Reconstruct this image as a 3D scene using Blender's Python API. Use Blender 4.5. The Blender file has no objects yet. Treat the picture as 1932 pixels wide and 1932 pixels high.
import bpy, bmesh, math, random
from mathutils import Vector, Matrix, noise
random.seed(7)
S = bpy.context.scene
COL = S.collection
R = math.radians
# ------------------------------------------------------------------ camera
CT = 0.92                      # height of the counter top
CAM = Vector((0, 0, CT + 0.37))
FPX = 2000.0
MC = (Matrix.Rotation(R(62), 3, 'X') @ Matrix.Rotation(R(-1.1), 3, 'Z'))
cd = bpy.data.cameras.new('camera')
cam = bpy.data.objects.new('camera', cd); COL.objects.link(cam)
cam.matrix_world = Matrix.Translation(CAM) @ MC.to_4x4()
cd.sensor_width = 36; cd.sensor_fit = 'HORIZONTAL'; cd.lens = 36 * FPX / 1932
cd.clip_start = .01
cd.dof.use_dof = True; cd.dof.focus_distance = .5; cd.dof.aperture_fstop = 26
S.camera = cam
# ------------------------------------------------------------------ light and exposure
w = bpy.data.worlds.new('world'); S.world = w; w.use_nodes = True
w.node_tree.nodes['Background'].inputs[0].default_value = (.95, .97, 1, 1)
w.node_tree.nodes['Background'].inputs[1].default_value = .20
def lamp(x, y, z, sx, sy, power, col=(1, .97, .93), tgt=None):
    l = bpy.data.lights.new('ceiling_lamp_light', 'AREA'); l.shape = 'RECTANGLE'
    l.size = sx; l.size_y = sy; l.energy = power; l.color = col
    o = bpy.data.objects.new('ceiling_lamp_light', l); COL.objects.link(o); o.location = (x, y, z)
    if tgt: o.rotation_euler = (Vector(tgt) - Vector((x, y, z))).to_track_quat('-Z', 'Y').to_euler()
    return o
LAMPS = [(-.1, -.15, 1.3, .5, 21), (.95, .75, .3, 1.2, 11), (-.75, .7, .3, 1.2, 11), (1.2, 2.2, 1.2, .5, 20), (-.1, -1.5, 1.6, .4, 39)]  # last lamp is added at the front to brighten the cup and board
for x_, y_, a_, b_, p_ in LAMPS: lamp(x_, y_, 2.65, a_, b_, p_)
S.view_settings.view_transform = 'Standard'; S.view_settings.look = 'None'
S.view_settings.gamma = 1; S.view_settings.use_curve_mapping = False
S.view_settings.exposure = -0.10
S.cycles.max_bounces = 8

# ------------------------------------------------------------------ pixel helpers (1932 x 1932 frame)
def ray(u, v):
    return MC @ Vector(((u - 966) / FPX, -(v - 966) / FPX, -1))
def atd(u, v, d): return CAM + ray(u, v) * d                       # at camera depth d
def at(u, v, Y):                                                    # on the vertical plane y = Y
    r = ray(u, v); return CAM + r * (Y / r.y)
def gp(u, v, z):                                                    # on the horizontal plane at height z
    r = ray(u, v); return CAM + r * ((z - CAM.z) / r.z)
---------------
#### WHAT TO PRODUCE:
Reproduce the whole listing word for word.

#### RESULT:
Reconstruct this image as a 3D scene using Blender's Python API. Use Blender 4.5. The Blender file has no objects yet. Treat the picture as 1932 pixels wide and 1932 pixels high.
import bpy, bmesh, math, random
from mathutils import Vector, Matrix, noise
random.seed(7)
S = bpy.context.scene
COL = S.collection
R = math.radians
# ------------------------------------------------------------------ camera
CT = 0.92                      # height of the counter top
CAM = Vector((0, 0, CT + 0.37))
FPX = 2000.0
MC = (Matrix.Rotation(R(62), 3, 'X') @ Matrix.Rotation(R(-1.1), 3, 'Z'))
cd = bpy.data.cameras.new('camera')
cam = bpy.data.objects.new('camera', cd); COL.objects.link(cam)
cam.matrix_world = Matrix.Translation(CAM) @ MC.to_4x4()
cd.sensor_width = 36; cd.sensor_fit = 'HORIZONTAL'; cd.lens = 36 * FPX / 1932
cd.clip_start = .01
cd.dof.use_dof = True; cd.dof.focus_distance = .5; cd.dof.aperture_fstop = 26
S.camera = cam
# ------------------------------------------------------------------ light and exposure
w = bpy.data.worlds.new('world'); S.world = w; w.use_nodes = True
w.node_tree.nodes['Background'].inputs[0].default_value = (.95, .97, 1, 1)
w.node_tree.nodes['Background'].inputs[1].default_value = .20
def lamp(x, y, z, sx, sy, power, col=(1, .97, .93), tgt=None):
    l = bpy.data.lights.new('ceiling_lamp_light', 'AREA'); l.shape = 'RECTANGLE'
    l.size = sx; l.size_y = sy; l.energy = power; l.color = col
    o = bpy.data.objects.new('ceiling_lamp_light', l); COL.objects.link(o); o.location = (x, y, z)
    if tgt: o.rotation_euler = (Vector(tgt) - Vector((x, y, z))).to_track_quat('-Z', 'Y').to_euler()
    return o
LAMPS = [(-.1, -.15, 1.3, .5, 21), (.95, .75, .3, 1.2, 11), (-.75, .7, .3, 1.2, 11), (1.2, 2.2, 1.2, .5, 20), (-.1, -1.5, 1.6, .4, 39)]  # last lamp is added at the front to brighten the cup and board
for x_, y_, a_, b_, p_ in LAMPS: lamp(x_, y_, 2.65, a_, b_, p_)
S.view_settings.view_transform = 'Standard'; S.view_settings.look = 'None'
S.view_settings.gamma = 1; S.view_settings.use_curve_mapping = False
S.view_settings.exposure = -0.10
S.cycles.max_bounces = 8

# ------------------------------------------------------------------ pixel helpers (1932 x 1932 frame)
def ray(u, v):
    return MC @ Vector(((u - 966) / FPX, -(v - 966) / FPX, -1))
def atd(u, v, d): return CAM + ray(u, v) * d                       # at camera depth d
def at(u, v, Y):                                                    # on the vertical plane y = Y
    r = ray(u, v); return CAM + r * (Y / r.y)
def gp(u, v, z):                                                    # on the horizontal plane at height z
    r = ray(u, v); return CAM + r * ((z - CAM.z) / r.z)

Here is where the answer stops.